The test for whether a firm has successfully eliminated or neutralized the effect of a conflict of interest is whether the interaction no longer places the interests of the firm ahead of the interests of investors, the SEC said.

Under the proposed conflicts rules, a firm could “eliminate” a conflict of interest, for example, by completely eliminating the practice (whether through changes to the algorithm, technology, or otherwise) that results in a conflict of interest or removing the firm’s interest from the information considered by the covered technology.

For example, a firm that determined covered technology used in investor interactions favored investments where its receipt of revenue sharing payments placed the firm’s interests ahead of investors’ interests could eliminate the conflict, among other methods, by ending revenue-sharing arrangements or by ensuring the technology does not consider investments that pay it revenue-sharing payments.

Best interest standard

The SEC’s Regulation Best Interest (Reg BI) under the Securities Exchange Act of 1934 establishes a “best interest” standard of conduct for broker-dealers when they make a recommendation to a retail customer of any securities transaction or investment strategy involving securities, including recommendations of types of accounts.

Both Reg BI and the investment adviser fiduciary standard for investment advisers are drawn from key fiduciary principles that include an obligation to act in the retail investor’s best interest and not to place their own interests ahead of the investor’s interest.

“It serves, perhaps unintentionally, as a mirror reflecting the Commission’s distorted thinking. In that mirror, you will see the Commission’s attitude toward technology, which is not neutral, but hostile.”

Hester M Peirce, SEC Commissioner

The Reg BI obligation is comprised of four component obligations – Care, Disclosure, Conflict of Interest, and Compliance. The SEC’s guidance documents on Reg BI highlight the importance for firms in having strict guardrails around investment recommendations with regard to conflicts of interest.

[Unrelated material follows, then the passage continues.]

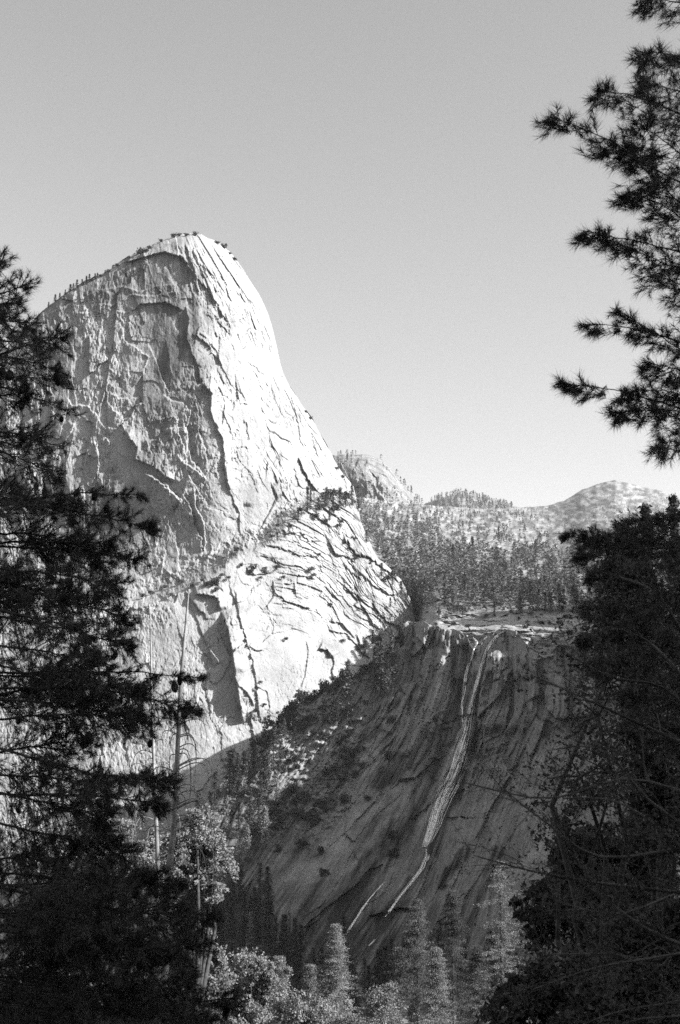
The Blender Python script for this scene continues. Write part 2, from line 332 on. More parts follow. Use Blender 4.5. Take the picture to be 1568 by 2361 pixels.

The agency’s goal with this latest rule proposal pertaining to emerging technologies is to prevent such tools from undermining SEC-regulated firms’ legal obligation to act in the best interests of their clients.

Whether one agrees that the proposed requirements are narrowly designed to accomplish this, or were even needed in the first place, is a matter of opinion, and comments from industry participants could lead to some changes in the text.

Dissenting commissioners

The Commission voted 3-2 to advance the proposal – voting along party lines, with the two Republican commissioners criticizing the proposal as being overly broad and potentially stifling innovation.  

SEC Commissioner Hester Peirce had a particularly straightforward rebuke for the agency in response to this proposed rulemaking, expressing her belief that the SEC is hostile to technology.

“The best thing I can say for this proposal is that it serves, perhaps unintentionally, as a mirror reflecting the Commission’s distorted thinking. In that mirror, you will see the Commission’s attitude toward technology, which is not neutral, but hostile. It reflects this Commission’s loss of faith in one of the pillars of our regulatory infrastructure: the power of disclosure and the corresponding belief that informed investors are able to think for themselves.

“Another glance through the looking glass will reveal the Commission’s continued degradation of a principles-based regulatory regime, replacing it once again with overly prescriptive rules. And a final look reveals the Commission’s indifference to operational feasibility.”

SEC Commissioner Mark Uyeda highlighted how wide a net the SEC has cast with the proposed rules. “The release in fact acknowledges that a spreadsheet that embeds financial calculations would be a ‘covered technology,’” he says.

“It also appears that a myriad of commonly-used tools could qualify such as a simple electronic calculator, or an application that analyzes an investor’s future retirement assets based on changing the asset allocation mix among stocks, bonds, and cash. In this regard, the proposed standard for interacting with investors also suffers from vagueness: virtually any investor interaction that is not purely administrative appears to be covered,” he added.